#### TO DO:
Going from the top of the data below, give again each line through the one containing "renderer.shadowMap.enabled = true;", both ends kept.

#### PROVIDED DATA:
'''

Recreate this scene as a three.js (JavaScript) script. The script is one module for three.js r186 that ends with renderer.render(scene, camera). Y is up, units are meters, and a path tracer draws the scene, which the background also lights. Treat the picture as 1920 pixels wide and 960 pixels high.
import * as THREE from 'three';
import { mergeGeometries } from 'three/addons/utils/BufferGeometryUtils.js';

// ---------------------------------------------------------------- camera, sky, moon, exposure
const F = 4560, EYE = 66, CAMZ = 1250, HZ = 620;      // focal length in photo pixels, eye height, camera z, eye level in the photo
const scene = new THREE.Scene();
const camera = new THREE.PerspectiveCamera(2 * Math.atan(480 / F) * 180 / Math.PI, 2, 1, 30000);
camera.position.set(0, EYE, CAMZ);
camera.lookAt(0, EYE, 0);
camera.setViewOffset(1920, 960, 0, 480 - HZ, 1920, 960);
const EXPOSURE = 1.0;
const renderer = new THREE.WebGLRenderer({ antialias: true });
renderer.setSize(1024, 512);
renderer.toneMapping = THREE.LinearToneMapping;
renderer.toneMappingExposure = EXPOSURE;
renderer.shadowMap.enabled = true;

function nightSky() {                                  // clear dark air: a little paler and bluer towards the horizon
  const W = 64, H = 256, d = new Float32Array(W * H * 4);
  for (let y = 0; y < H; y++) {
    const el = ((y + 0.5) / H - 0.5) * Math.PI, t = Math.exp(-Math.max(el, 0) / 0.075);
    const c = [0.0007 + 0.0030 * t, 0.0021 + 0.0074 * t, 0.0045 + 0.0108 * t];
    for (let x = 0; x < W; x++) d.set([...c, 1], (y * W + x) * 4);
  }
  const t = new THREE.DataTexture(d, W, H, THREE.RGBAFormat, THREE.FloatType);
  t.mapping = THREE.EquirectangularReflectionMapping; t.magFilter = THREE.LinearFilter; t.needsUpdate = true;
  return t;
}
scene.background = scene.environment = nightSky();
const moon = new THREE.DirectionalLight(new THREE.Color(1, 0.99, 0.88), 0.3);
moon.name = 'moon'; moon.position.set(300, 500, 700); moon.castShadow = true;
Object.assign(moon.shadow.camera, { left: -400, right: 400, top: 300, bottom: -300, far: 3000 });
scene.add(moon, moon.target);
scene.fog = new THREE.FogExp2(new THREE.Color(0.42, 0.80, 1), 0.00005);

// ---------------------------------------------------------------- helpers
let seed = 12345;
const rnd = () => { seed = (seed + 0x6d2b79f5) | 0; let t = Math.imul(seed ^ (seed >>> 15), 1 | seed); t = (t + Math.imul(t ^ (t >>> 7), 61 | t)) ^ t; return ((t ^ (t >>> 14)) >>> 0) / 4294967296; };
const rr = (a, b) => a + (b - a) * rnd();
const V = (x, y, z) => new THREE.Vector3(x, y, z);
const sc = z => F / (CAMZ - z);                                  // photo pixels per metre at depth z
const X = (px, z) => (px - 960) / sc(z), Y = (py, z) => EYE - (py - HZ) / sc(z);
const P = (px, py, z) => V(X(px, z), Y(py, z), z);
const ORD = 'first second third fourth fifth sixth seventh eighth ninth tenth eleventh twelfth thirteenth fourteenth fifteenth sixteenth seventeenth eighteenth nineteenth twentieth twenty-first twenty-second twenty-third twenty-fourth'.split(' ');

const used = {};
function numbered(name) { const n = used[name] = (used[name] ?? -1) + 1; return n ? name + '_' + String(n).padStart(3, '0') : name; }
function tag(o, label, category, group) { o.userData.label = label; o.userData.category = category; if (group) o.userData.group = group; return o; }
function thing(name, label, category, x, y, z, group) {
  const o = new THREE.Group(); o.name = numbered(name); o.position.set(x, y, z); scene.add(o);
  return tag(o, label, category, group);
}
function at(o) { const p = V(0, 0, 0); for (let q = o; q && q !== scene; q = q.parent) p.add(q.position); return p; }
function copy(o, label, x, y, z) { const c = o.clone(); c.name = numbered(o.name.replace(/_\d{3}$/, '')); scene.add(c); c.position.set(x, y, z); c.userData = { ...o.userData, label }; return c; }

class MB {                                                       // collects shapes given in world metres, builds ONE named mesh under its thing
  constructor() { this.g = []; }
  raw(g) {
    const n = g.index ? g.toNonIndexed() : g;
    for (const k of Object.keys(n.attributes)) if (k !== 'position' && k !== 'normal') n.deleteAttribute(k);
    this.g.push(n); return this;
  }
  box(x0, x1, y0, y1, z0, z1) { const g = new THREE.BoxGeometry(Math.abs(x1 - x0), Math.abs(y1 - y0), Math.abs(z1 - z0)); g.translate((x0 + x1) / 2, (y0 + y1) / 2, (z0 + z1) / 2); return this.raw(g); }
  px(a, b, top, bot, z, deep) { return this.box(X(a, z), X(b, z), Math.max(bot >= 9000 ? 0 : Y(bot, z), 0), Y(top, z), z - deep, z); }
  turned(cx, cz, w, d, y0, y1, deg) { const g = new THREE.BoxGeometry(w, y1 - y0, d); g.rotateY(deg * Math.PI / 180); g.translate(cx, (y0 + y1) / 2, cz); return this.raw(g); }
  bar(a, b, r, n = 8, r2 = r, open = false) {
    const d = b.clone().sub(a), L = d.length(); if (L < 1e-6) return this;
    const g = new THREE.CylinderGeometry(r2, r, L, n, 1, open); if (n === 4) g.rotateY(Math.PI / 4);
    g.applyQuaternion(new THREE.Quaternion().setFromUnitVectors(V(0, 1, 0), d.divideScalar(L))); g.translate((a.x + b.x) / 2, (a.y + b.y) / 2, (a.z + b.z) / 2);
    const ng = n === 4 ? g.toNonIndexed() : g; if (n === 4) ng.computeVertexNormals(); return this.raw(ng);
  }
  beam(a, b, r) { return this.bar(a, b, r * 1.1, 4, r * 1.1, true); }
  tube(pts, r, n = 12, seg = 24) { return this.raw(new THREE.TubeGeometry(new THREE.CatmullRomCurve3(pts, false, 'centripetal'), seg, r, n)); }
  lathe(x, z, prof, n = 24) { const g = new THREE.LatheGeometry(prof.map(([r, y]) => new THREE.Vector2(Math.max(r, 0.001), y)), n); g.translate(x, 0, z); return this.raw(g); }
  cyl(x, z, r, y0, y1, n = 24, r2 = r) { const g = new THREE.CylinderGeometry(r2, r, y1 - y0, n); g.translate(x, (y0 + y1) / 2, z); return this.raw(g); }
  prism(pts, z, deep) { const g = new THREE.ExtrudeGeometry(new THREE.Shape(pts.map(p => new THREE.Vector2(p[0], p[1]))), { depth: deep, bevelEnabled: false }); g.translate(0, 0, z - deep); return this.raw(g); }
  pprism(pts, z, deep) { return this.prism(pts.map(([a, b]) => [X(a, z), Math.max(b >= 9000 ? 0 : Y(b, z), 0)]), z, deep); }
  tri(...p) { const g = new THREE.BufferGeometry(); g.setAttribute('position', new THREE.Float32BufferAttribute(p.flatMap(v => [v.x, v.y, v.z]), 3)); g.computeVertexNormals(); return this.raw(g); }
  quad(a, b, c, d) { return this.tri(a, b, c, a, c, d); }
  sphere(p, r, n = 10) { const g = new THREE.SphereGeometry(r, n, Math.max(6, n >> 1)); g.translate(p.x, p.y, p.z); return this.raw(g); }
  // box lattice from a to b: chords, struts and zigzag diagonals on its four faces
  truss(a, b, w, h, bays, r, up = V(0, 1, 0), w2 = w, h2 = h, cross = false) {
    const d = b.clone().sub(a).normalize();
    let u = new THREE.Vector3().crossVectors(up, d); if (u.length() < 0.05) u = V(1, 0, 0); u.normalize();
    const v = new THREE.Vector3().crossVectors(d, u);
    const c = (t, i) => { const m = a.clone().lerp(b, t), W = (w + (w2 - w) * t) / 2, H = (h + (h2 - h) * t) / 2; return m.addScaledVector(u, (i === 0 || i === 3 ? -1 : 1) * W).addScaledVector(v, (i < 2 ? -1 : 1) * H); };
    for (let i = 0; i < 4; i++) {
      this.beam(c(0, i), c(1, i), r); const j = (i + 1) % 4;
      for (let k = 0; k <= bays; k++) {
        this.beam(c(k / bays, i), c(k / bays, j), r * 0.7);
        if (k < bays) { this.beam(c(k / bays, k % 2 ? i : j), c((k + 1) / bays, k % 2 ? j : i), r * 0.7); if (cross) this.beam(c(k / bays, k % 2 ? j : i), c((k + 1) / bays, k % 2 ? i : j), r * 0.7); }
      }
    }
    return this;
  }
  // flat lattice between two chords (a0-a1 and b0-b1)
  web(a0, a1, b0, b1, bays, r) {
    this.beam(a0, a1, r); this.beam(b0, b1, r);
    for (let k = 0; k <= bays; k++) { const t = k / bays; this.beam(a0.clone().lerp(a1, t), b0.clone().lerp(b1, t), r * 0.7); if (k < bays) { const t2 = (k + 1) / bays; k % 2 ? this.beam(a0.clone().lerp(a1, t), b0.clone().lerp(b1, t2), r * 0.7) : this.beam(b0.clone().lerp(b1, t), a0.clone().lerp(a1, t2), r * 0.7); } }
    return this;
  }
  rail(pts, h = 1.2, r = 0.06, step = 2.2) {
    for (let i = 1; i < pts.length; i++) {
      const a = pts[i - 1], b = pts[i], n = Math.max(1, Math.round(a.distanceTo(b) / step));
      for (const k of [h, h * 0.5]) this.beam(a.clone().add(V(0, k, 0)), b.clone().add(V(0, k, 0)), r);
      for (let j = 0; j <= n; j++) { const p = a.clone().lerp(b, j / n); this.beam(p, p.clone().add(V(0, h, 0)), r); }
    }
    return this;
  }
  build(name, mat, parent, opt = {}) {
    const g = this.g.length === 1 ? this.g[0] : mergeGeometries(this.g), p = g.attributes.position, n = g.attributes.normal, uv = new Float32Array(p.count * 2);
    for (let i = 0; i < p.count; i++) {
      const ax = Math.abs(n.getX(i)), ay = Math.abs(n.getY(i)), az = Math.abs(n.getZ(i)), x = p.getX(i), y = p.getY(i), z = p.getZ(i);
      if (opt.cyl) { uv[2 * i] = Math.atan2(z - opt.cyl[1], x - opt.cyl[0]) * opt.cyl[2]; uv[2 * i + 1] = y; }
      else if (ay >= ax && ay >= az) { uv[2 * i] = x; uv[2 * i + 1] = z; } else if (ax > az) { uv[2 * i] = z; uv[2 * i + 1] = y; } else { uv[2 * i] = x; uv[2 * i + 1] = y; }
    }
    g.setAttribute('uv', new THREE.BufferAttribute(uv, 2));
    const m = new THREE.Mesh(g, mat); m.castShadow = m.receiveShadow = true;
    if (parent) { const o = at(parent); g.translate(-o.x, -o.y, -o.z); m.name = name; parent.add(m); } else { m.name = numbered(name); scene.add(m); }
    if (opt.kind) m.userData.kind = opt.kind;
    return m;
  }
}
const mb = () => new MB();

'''

#### TASK OUTPUT:
Recreate this scene as a three.js (JavaScript) script. The script is one module for three.js r186 that ends with renderer.render(scene, camera). Y is up, units are meters, and a path tracer draws the scene, which the background also lights. Treat the picture as 1920 pixels wide and 960 pixels high.
import * as THREE from 'three';
import { mergeGeometries } from 'three/addons/utils/BufferGeometryUtils.js';

// ---------------------------------------------------------------- camera, sky, moon, exposure
const F = 4560, EYE = 66, CAMZ = 1250, HZ = 620;      // focal length in photo pixels, eye height, camera z, eye level in the photo
const scene = new THREE.Scene();
const camera = new THREE.PerspectiveCamera(2 * Math.atan(480 / F) * 180 / Math.PI, 2, 1, 30000);
camera.position.set(0, EYE, CAMZ);
camera.lookAt(0, EYE, 0);
camera.setViewOffset(1920, 960, 0, 480 - HZ, 1920, 960);
const EXPOSURE = 1.0;
const renderer = new THREE.WebGLRenderer({ antialias: true });
renderer.setSize(1024, 512);
renderer.toneMapping = THREE.LinearToneMapping;
renderer.toneMappingExposure = EXPOSURE;
renderer.shadowMap.enabled = true;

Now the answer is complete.